In 2015, Shi founded La Maison de Z, a French publishing house dedicated to visual art, contemporary photography, and independent publications, using publishing as a form of research, examining the intricate dynamics between memory and reality. From concept to design, visual imagery to material choices, La Maison de Z continually pushes the boundaries of paper as a medium while investigating the role of art books as a unique language.
Zhuang Wubin
Zhuang Wubin is a writer who makes photographs, publications and exhibitions. He is interested in photography’s entanglements with modernity, colonialism, nationalism, “Chineseness” and the Cold War in Southeast Asia and Hong Kong.
Zhuang is a recipient of the Prince Claus Fund research grant (2010) and a Lee Kong Chian research fellow at the National Library Board (NLB) of Singapore (Dec 2017 to Jun 2018). He is the major grantee of The Robert H. N. Ho Family Foundation Greater China Research Grant 2018. He has been invited to research residency programmes at Institute Technology of Bandung (2013), Asia Art Archive (AAA), Hong Kong (2015), Kuandu Museum of Fine Arts, Taiwan (2017) and the Ha Bik Chuen Archive Project at AAA (2018). He is the contributing curator of the Chiang Mai Photo Festival (2015, 2017, 2020).
Published by NUS Press, Photography in Southeast Asia: A Survey (2016) is his fourth book.
PHOTOZINE AWARD 2025 JUDGE
*in no particular order
Charis Poon
Charis Poon is an artist and educator who makes zines, audio pieces, draws comics, writes, and teaches. Across these media, her practice focuses on the everyday, on contemplation, on close relationships.
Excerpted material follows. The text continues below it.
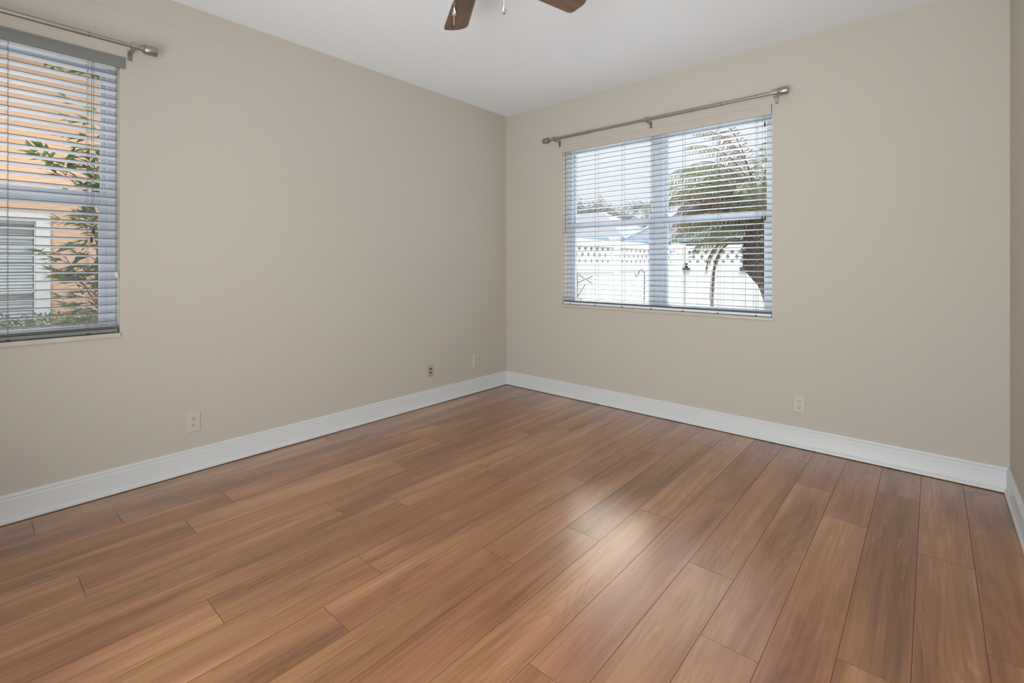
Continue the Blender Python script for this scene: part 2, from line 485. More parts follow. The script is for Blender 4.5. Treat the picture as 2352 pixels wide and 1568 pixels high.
def make_window(name, f, hole, rails, mullions, frame_w=0.045):
    a, b, z0, z1 = hole
    a += 0.002; b -= 0.002; z0 += 0.001; z1 -= 0.002
    D0, D1 = 0.101, 0.165
    root = empty(name, f((a+b)/2, 0.13, z0)); struct(root)
    mb = MB()
    gbox(mb, f, (a, D0, z0), (a+frame_w, D1, z1), 0.002); gbox(mb, f, (b-frame_w, D0, z0), (b, D1, z1), 0.002)
    gbox(mb, f, (a+frame_w, D0, z0), (b-frame_w, D1, z0+0.018), 0.002); gbox(mb, f, (a+frame_w, D0, z1-frame_w), (b-frame_w, D1, z1), 0.002)
    for m0, m1 in mullions: gbox(mb, f, (m0, D0-0.006, z0+0.018), (m1, D1, z1-frame_w), 0.003)
    mb.build('window_frame', M_vinyl, root, smooth=False)
    spans = []; s = a+frame_w
    for m0, m1 in mullions: spans.append((s, m0)); s = m1
    spans.append((s, b-frame_w))
    r0, r1 = rails
    for (s0, s1) in spans:
        # lower sash, room side
        st = 0.030
        mb = MB(); d0, d1 = D0+0.006, D0+0.034
        zt, zb = r1, z0+0.018
        gbox(mb, f, (s0, d0, zb), (s0+st, d1, zt), 0.002); gbox(mb, f, (s1-st, d0, zb), (s1, d1, zt), 0.002)
        gbox(mb, f, (s0+st, d0, zb), (s1-st, d1, zb+0.024), 0.002); gbox(mb, f, (s0+st, d0-0.004, r0), (s1-st, d1, zt), 0.002)
        sash = mb.build('lower_sash', M_vinyl, root)
        mb = MB(); gbox(mb, f, (s0+st-0.004, d0+0.012, zb+0.020), (s1-st+0.004, d0+0.016, r0+0.004)); mb.build('glass_pane', M_glass, sash)
        # sash lock on the meeting rail
        for q in (0.28, 0.72):
            uu = s0+(s1-s0)*q
            mb = MB(); gbox(mb, f, (uu-0.022, d0-0.012, r1-0.014), (uu+0.022, d0-0.003, r1-0.004), 0.002)
            mb.build('sash_lock', M_vinyl, sash)
        # upper sash, outer track
        mb = MB(); d2, d3 = D0+0.036, D0+0.060
        zb2, zt2 = r0+0.008, z1-frame_w
        st2 = 0.020
        gbox(mb, f, (s0, d2, zb2), (s0+st2, d3, zt2), 0.002); gbox(mb, f, (s1-st2, d2, zb2), (s1, d3, zt2), 0.002)
        gbox(mb, f, (s0+st2, d2, zb2), (s1-st2, d3, zb2+0.03), 0.002); gbox(mb, f, (s0+st2, d2, zt2-0.02), (s1-st2, d3, zt2), 0.002)
        sash = mb.build('upper_sash', M_vinyl, root)
        mb = MB(); gbox(mb, f, (s0+st2-0.004, d2+0.010, zb2+0.026), (s1-st2+0.004, d2+0.014, zt2-0.016)); mb.build('glass_pane', M_glass, sash)
        # insect screen outside the lower sash
        if f is fr_left:
            mb = MB(); gbox(mb, f, (s0+0.004, D1-0.008, zb+0.004), (s1-0.004, D1-0.007, r0+0.01)); mb.build('insect_screen', M_screen, root)
    return root
make_window('window_1', fr_back, BW, (1.555, 1.612), [(1.533, 1.636)])
make_window('window_2', fr_left, LW, (1.548, 1.612), [], 0.04)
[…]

Charis worked as a freelance graphic designer and editor for most of her professional career, with forays in creative strategy and podcasting. After finishing her MA in Design Expanded Practice at Goldsmiths University of London, she moved back to Hong Kong, where she calls home. Now, she teaches Social Design at the PolyU School of Design where she experiments with how teaching and learning takes place. She is interested in poetics in communication, learning through making, slow growth, and collective endeavors.
Michelle Chan
Michelle Chan is a relational artist who works primarily in photography. She uses the camera and manipulated images to generate connections and conversations with people. Her works often touch upon the notion of home, sense of belonging, human connections and bonding, and familial relationships. More specifically, they reflect the inherited familial beliefs that inform our daily gestures and rituals, and explore the Chinese beliefs that have become recurrent over centuries. She is the founder of Phoboko, a platform that brings people together through photobooks and the topics they contain. As a community, Phoboko interrogates photography as a medium, promotes the vision of local Hong Kong artists while in dialogue with other photographers in the Asia-Pacific region.
Paul Yeung
Paul Yeung Tak-ming is a freelance photographer, an educator and a curator. He graduated from MA in Image and Communication (Photography) at Goldsmiths College, London. Yeung embarked on his profession as a photojournalist and photo editor and received numerous photography awards in the past 20 years. His contemporary works mostly concern social situation expressed in a humorous sense and are interested in the genres, narrative and appropriation of photographic language. Yeung opened his first solo photography exhibition “The Flower Show” in 2012. He published his first photobook “Yes Madam, Sorry Ah Sir” in 2017. Yeung was also one of the founding members of several local independent photozines, including “Mahjong”, “Not Accord With…” and “Fu Pao Mary”. His other favorite works include “The Advertising Billboard is Nothing”, “The Good Old Days in 1989”, “No Paint No Games”, “Dark Light” etc., His works and photobooks were exhibited internationally and were collected by The Hong Kong Heritage Museum and private collectors.